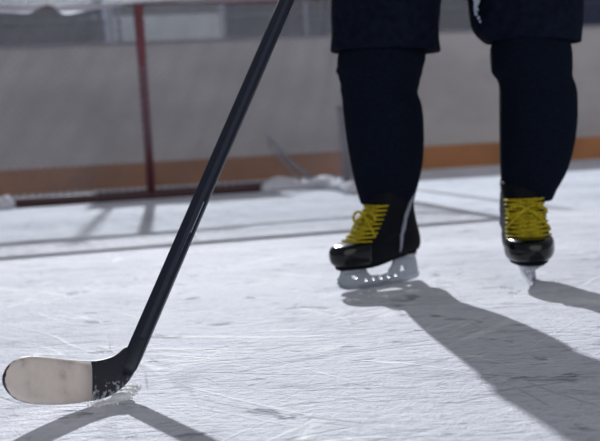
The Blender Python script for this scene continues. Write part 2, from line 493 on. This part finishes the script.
# shaft: from the heel up to the hands
Sb = at(126.5, 372, S0.y+.012); St = at(288.5, -4, S0.y+.47)
sd = (St-Sb).normalized(); Stop = Sb + sd*1.22
side = sd.cross(Vector((0, -1, .25))).normalized(); fr = side.cross(sd).normalized()
if side.x < 0: side = -side
def shaft_ring(p, w, d):
    out = []
    for k in range(16):
        a = 2*PI*k/16; ca, sa = math.cos(a), math.sin(a)
        e = .32
        out.append(p - S0 + side*math.copysign(abs(ca)**e, ca)*w/2 + fr*math.copysign(abs(sa)**e, sa)*d/2)
    return out
bm = bmesh.new()
L_ = (Stop-Sb).length
rings = [shaft_ring(Sb+sd*s, w, d) for s, w, d in ((-.004, .016, .005), (.010, .0225, .010), (.03, .0235, .016), (.08, .0232, .018), (.3, .0232, .0185), (.6, .0235, .0185), (L_, .0235, .0185))]
loft(rings, bm=bm)
shaft = sobj('shaft', bm, M['carbon'], subsurf=0)
# the shaft's highlight, painted as a lighter strip, and its small print
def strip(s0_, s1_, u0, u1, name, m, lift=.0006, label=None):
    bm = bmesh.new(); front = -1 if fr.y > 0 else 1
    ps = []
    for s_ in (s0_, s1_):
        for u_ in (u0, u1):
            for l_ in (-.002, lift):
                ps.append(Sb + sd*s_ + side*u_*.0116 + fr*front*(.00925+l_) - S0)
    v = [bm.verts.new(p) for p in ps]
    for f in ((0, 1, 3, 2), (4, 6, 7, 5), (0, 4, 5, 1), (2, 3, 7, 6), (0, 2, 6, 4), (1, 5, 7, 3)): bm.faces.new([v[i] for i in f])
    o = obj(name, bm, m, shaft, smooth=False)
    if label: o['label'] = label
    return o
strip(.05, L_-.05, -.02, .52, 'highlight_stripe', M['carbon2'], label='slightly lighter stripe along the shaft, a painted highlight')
d_of = lambda py: ((at(126.5+(372-py)*.431, py, S0.y+.012+(372-py)*.458/376)) - Sb).length
strip(d_of(242), d_of(212), .60, .70, 'shaft_print', M['grayprint'], label='thin light grey printed line')
strip(d_of(308), d_of(240), .46, .52, 'shaft_print', M['grayprint'].copy(), label='fine grey printed line')

# knob of tape at the butt end
bm = tube([Stop-S0-sd*.13, Stop-S0-sd*.02, Stop-S0+sd*.01], [.0155, .0155, .019], seg=12)
sobj('grip_tape', bm, M['sock'])

# ------------------------------------------------------------------ ice hockey player
g1 = ground(382, 285.5); g2 = ground(527, 281)
print('feet', g1, g2, 'stick', S0, Stop)
PC = Vector((.5*(g1.x+g2.x), .5*(g1.y+g2.y)+.05, 0))
player = empty('hockey_player', PC)
tag(player, 'person in navy hockey pants and socks standing on skates with yellow laces', 'person')
def pl(p): return Vector(p)-PC

# body: one continuous skinned figure inside the clothing
def skinned(name, verts, edges, radii, root, m, parent, levels=2):
    me = bpy.data.meshes.new(name); me.from_pydata([tuple(v) for v in verts], edges, []); me.update()
    o = bpy.data.objects.new(name, me); C.objects.link(o); o.parent = parent
    sk = o.modifiers.new('skin', 'SKIN'); sk.use_smooth_shade = True
    for i, r in enumerate(radii):
        d = me.skin_vertices[0].data[i]; d.radius = r if isinstance(r, tuple) else (r, r); d.use_root = (i == root)
    s = o.modifiers.new('sub', 'SUBSURF'); s.levels = levels; s.render_levels = levels
    dg = bpy.context.evaluated_depsgraph_get(); dg.update()
    nm = bpy.data.meshes.new_from_object(o.evaluated_get(dg)); o.modifiers.clear(); o.data = nm
    for p in nm.polygons: p.use_smooth = True
    nm.materials.clear(); nm.materials.append(m)
    return o
hip = Vector((PC.x+.01, PC.y+.06, .86))
sho = Vector((PC.x-.02, PC.y-.06, 1.34))
grip_lo = Sb + sd*.88 ; grip_hi = Sb + sd*1.15
hL = grip_hi; hR = grip_lo
k1 = at(382, 60, g1.y+.01); k2 = at(529, 60, g2.y+.01)
a1 = at(387, 195, g1.y+.03); a2 = at(528, 190, g2.y+.04)
V = [hip, hip+Vector((-.09, 0, -.03)), hip+Vector((.09, 0, -.03)), k1, k2, a1, a2,
     hip+Vector((0, -.02, .22)), sho, sho+Vector((0, 0, .12)), sho+Vector((0, -.02, .22)), sho+Vector((0, -.03, .33)),
     sho+Vector((-.18, 0, .03)), sho+Vector((.18, 0, .03))]
eR = sho+Vector((-.27, .02, -.27)); eL = sho+Vector((.27, -.05, -.26))
def perp(e, h):
    v = e-h; v = v - sd*v.dot(sd); return v.normalized()
oR, oL = perp(eR, hR), perp(eL, hL)
V += [eR, hR+oR*.10, eL, hL+oL*.10, a1+Vector((-.045, -.035, -.06)), a2+Vector((0, -.06, -.07))]
E = [(0, 1), (0, 2), (1, 3), (2, 4), (3, 5), (4, 6), (0, 7), (7, 8), (8, 9), (9, 10), (10, 11), (8, 12), (8, 13), (12, 14), (14, 15), (13, 16), (16, 17), (5, 18), (6, 19)]
Rr = [.13, .085, .085, .055, .055, .030, .030, .13, .15, .055, .075, .06, .06, .06, .042, .028, .042, .028, .022, .022]
body = skinned('body', [pl(v) for v in V], E, Rr, 0, M['skin'], player)
# jersey and arms
E2 = [(0, 1), (1, 2), (2, 3), (2, 4), (3, 5), (5, 6), (4, 7), (7, 8)]
V2 = [hip+Vector((0, 0, .03)), hip+Vector((0, -.02, .24)), sho+Vector((0, 0, -.01)), sho+Vector((-.19, 0, .02)), sho+Vector((.19, 0, .02)), eR, hR+oR*.15, eL, hL+oL*.15]
skinned('jersey', [pl(v) for v in V2], E2, [(.20, .15), (.19, .15), (.20, .15), .10, .10, .075, .055, .075, .055], 0, M['cloth'], player)
# head details: helmet, face
hc = sho+Vector((0, -.05, .29))
bm = bmesh.new(); bmesh.ops.create_uvsphere(bm, u_segments=20, v_segments=14, radius=1)
for v in bm.verts:
    x, y, z = v.co; v.co = pl(hc+Vector((x*.078, y*.095-.008, z*.118-.02*(z < 0)*abs(z))))
head = obj('head', bm, M['skin'], player)
bm = bmesh.new()
bmesh.ops.create_cone(bm, cap_ends=True, segments=8, radius1=.016, radius2=.006, depth=.05, matrix=Matrix.Translation(pl(hc+Vector((0, -.105, -.01)))))
obj('nose', bm, M['skin'], head, subsurf=1)
for sx in (-1, 1):
    bm = bmesh.new(); bmesh.ops.create_uvsphere(bm, u_segments=10, v_segments=8, radius=.012, matrix=Matrix.Translation(pl(hc+Vector((sx*.032, -.088, .012)))))
    obj('eye', bm, M['holder'], head)
bm = tube([pl(hc+Vector((x, -.098+abs(x)*.3, -.055))) for x in (-.025, -.01, .01, .025)], .004); obj('mouth', bm, M['darkred'], head)
bm = bmesh.new(); bmesh.ops.create_uvsphere(bm, u_segments=24, v_segments=16, radius=1)
bmesh.ops.delete(bm, geom=[v for v in bm.verts if v.co.z < -.25 or (v.co.z < .18 and v.co.y < -.55)], context='VERTS')
for v in bm.verts:
    x, y, z = v.co; v.co = pl(hc+Vector((x*.105, y*.125, z*.115+.035)))
h_ = obj('helmet', bm, M['helmet'], player); h_.modifiers.new('s', 'SOLIDIFY').thickness = .008
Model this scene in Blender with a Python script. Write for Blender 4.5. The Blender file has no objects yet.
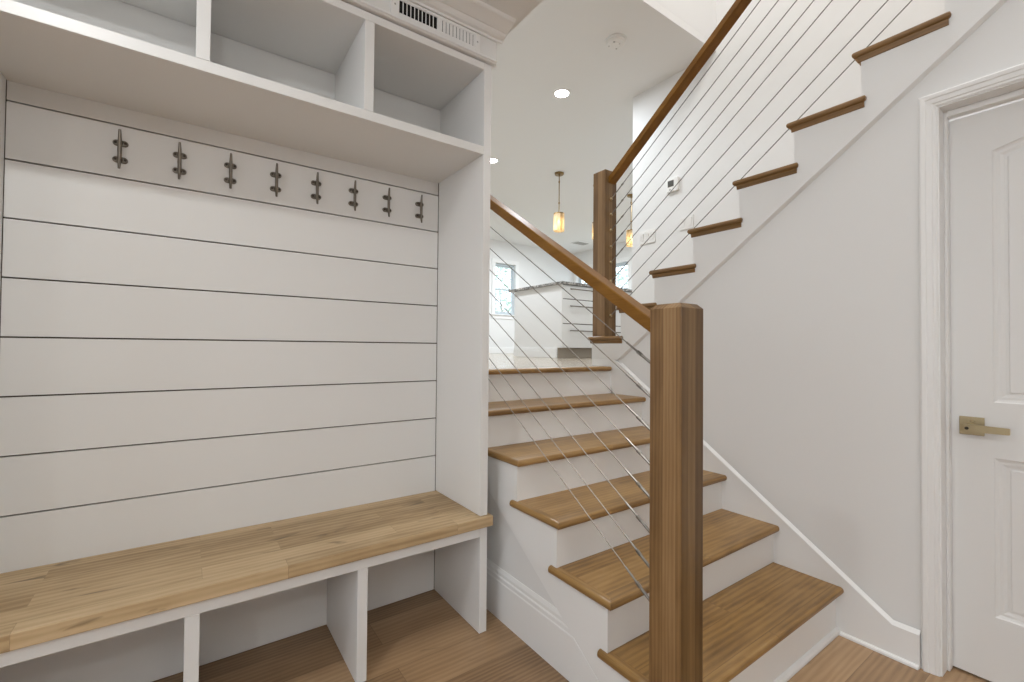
***
# [What is expected]
Retype every entry verbatim and exclude the pictures from the copy.

# [Exercise response]
The Blender Python script for this scene continues. Write part 2, from line 493 on. This part finishes the script.
# shaft: from the heel up to the hands
Sb = at(126.5, 372, S0.y+.012); St = at(288.5, -4, S0.y+.47)
sd = (St-Sb).normalized(); Stop = Sb + sd*1.22
side = sd.cross(Vector((0, -1, .25))).normalized(); fr = side.cross(sd).normalized()
if side.x < 0: side = -side
def shaft_ring(p, w, d):
    out = []
    for k in range(16):
        a = 2*PI*k/16; ca, sa = math.cos(a), math.sin(a)
        e = .32
        out.append(p - S0 + side*math.copysign(abs(ca)**e, ca)*w/2 + fr*math.copysign(abs(sa)**e, sa)*d/2)
    return out
bm = bmesh.new()
L_ = (Stop-Sb).length
rings = [shaft_ring(Sb+sd*s, w, d) for s, w, d in ((-.004, .016, .005), (.010, .0225, .010), (.03, .0235, .016), (.08, .0232, .018), (.3, .0232, .0185), (.6, .0235, .0185), (L_, .0235, .0185))]
loft(rings, bm=bm)
shaft = sobj('shaft', bm, M['carbon'], subsurf=0)
# the shaft's highlight, painted as a lighter strip, and its small print
def strip(s0_, s1_, u0, u1, name, m, lift=.0006, label=None):
    bm = bmesh.new(); front = -1 if fr.y > 0 else 1
    ps = []
    for s_ in (s0_, s1_):
        for u_ in (u0, u1):
            for l_ in (-.002, lift):
                ps.append(Sb + sd*s_ + side*u_*.0116 + fr*front*(.00925+l_) - S0)
    v = [bm.verts.new(p) for p in ps]
    for f in ((0, 1, 3, 2), (4, 6, 7, 5), (0, 4, 5, 1), (2, 3, 7, 6), (0, 2, 6, 4), (1, 5, 7, 3)): bm.faces.new([v[i] for i in f])
    o = obj(name, bm, m, shaft, smooth=False)
    if label: o['label'] = label
    return o
strip(.05, L_-.05, -.02, .52, 'highlight_stripe', M['carbon2'], label='slightly lighter stripe along the shaft, a painted highlight')
d_of = lambda py: ((at(126.5+(372-py)*.431, py, S0.y+.012+(372-py)*.458/376)) - Sb).length
strip(d_of(242), d_of(212), .60, .70, 'shaft_print', M['grayprint'], label='thin light grey printed line')
strip(d_of(308), d_of(240), .46, .52, 'shaft_print', M['grayprint'].copy(), label='fine grey printed line')

# knob of tape at the butt end
bm = tube([Stop-S0-sd*.13, Stop-S0-sd*.02, Stop-S0+sd*.01], [.0155, .0155, .019], seg=12)
sobj('grip_tape', bm, M['sock'])

# ------------------------------------------------------------------ ice hockey player
g1 = ground(382, 285.5); g2 = ground(527, 281)
print('feet', g1, g2, 'stick', S0, Stop)
PC = Vector((.5*(g1.x+g2.x), .5*(g1.y+g2.y)+.05, 0))
player = empty('hockey_player', PC)
tag(player, 'person in navy hockey pants and socks standing on skates with yellow laces', 'person')
def pl(p): return Vector(p)-PC

# body: one continuous skinned figure inside the clothing
def skinned(name, verts, edges, radii, root, m, parent, levels=2):
    me = bpy.data.meshes.new(name); me.from_pydata([tuple(v) for v in verts], edges, []); me.update()
    o = bpy.data.objects.new(name, me); C.objects.link(o); o.parent = parent
    sk = o.modifiers.new('skin', 'SKIN'); sk.use_smooth_shade = True
    for i, r in enumerate(radii):
        d = me.skin_vertices[0].data[i]; d.radius = r if isinstance(r, tuple) else (r, r); d.use_root = (i == root)
    s = o.modifiers.new('sub', 'SUBSURF'); s.levels = levels; s.render_levels = levels
    dg = bpy.context.evaluated_depsgraph_get(); dg.update()
    nm = bpy.data.meshes.new_from_object(o.evaluated_get(dg)); o.modifiers.clear(); o.data = nm
    for p in nm.polygons: p.use_smooth = True
    nm.materials.clear(); nm.materials.append(m)
    return o
hip = Vector((PC.x+.01, PC.y+.06, .86))
sho = Vector((PC.x-.02, PC.y-.06, 1.34))
grip_lo = Sb + sd*.88 ; grip_hi = Sb + sd*1.15
hL = grip_hi; hR = grip_lo
k1 = at(382, 60, g1.y+.01); k2 = at(529, 60, g2.y+.01)
a1 = at(387, 195, g1.y+.03); a2 = at(528, 190, g2.y+.04)
V = [hip, hip+Vector((-.09, 0, -.03)), hip+Vector((.09, 0, -.03)), k1, k2, a1, a2,
     hip+Vector((0, -.02, .22)), sho, sho+Vector((0, 0, .12)), sho+Vector((0, -.02, .22)), sho+Vector((0, -.03, .33)),
     sho+Vector((-.18, 0, .03)), sho+Vector((.18, 0, .03))]
eR = sho+Vector((-.27, .02, -.27)); eL = sho+Vector((.27, -.05, -.26))
def perp(e, h):
    v = e-h; v = v - sd*v.dot(sd); return v.normalized()
oR, oL = perp(eR, hR), perp(eL, hL)
V += [eR, hR+oR*.10, eL, hL+oL*.10, a1+Vector((-.045, -.035, -.06)), a2+Vector((0, -.06, -.07))]
E = [(0, 1), (0, 2), (1, 3), (2, 4), (3, 5), (4, 6), (0, 7), (7, 8), (8, 9), (9, 10), (10, 11), (8, 12), (8, 13), (12, 14), (14, 15), (13, 16), (16, 17), (5, 18), (6, 19)]
Rr = [.13, .085, .085, .055, .055, .030, .030, .13, .15, .055, .075, .06, .06, .06, .042, .028, .042, .028, .022, .022]
body = skinned('body', [pl(v) for v in V], E, Rr, 0, M['skin'], player)
# jersey and arms
E2 = [(0, 1), (1, 2), (2, 3), (2, 4), (3, 5), (5, 6), (4, 7), (7, 8)]
V2 = [hip+Vector((0, 0, .03)), hip+Vector((0, -.02, .24)), sho+Vector((0, 0, -.01)), sho+Vector((-.19, 0, .02)), sho+Vector((.19, 0, .02)), eR, hR+oR*.15, eL, hL+oL*.15]
skinned('jersey', [pl(v) for v in V2], E2, [(.20, .15), (.19, .15), (.20, .15), .10, .10, .075, .055, .075, .055], 0, M['cloth'], player)
# head details: helmet, face
hc = sho+Vector((0, -.05, .29))
bm = bmesh.new(); bmesh.ops.create_uvsphere(bm, u_segments=20, v_segments=14, radius=1)
for v in bm.verts:
    x, y, z = v.co; v.co = pl(hc+Vector((x*.078, y*.095-.008, z*.118-.02*(z < 0)*abs(z))))
head = obj('head', bm, M['skin'], player)
bm = bmesh.new()
bmesh.ops.create_cone(bm, cap_ends=True, segments=8, radius1=.016, radius2=.006, depth=.05, matrix=Matrix.Translation(pl(hc+Vector((0, -.105, -.01)))))
obj('nose', bm, M['skin'], head, subsurf=1)
for sx in (-1, 1):
    bm = bmesh.new(); bmesh.ops.create_uvsphere(bm, u_segments=10, v_segments=8, radius=.012, matrix=Matrix.Translation(pl(hc+Vector((sx*.032, -.088, .012)))))
    obj('eye', bm, M['holder'], head)
bm = tube([pl(hc+Vector((x, -.098+abs(x)*.3, -.055))) for x in (-.025, -.01, .01, .025)], .004); obj('mouth', bm, M['darkred'], head)
bm = bmesh.new(); bmesh.ops.create_uvsphere(bm, u_segments=24, v_segments=16, radius=1)
bmesh.ops.delete(bm, geom=[v for v in bm.verts if v.co.z < -.25 or (v.co.z < .18 and v.co.y < -.55)], context='VERTS')
for v in bm.verts:
    x, y, z = v.co; v.co = pl(hc+Vector((x*.105, y*.125, z*.115+.035)))
h_ = obj('helmet', bm, M['helmet'], player); h_.modifiers.new('s', 'SOLIDIFY').thickness = .008
Model this scene in Blender with a Python script. Write for Blender 4.5. The Blender file has no objects yet.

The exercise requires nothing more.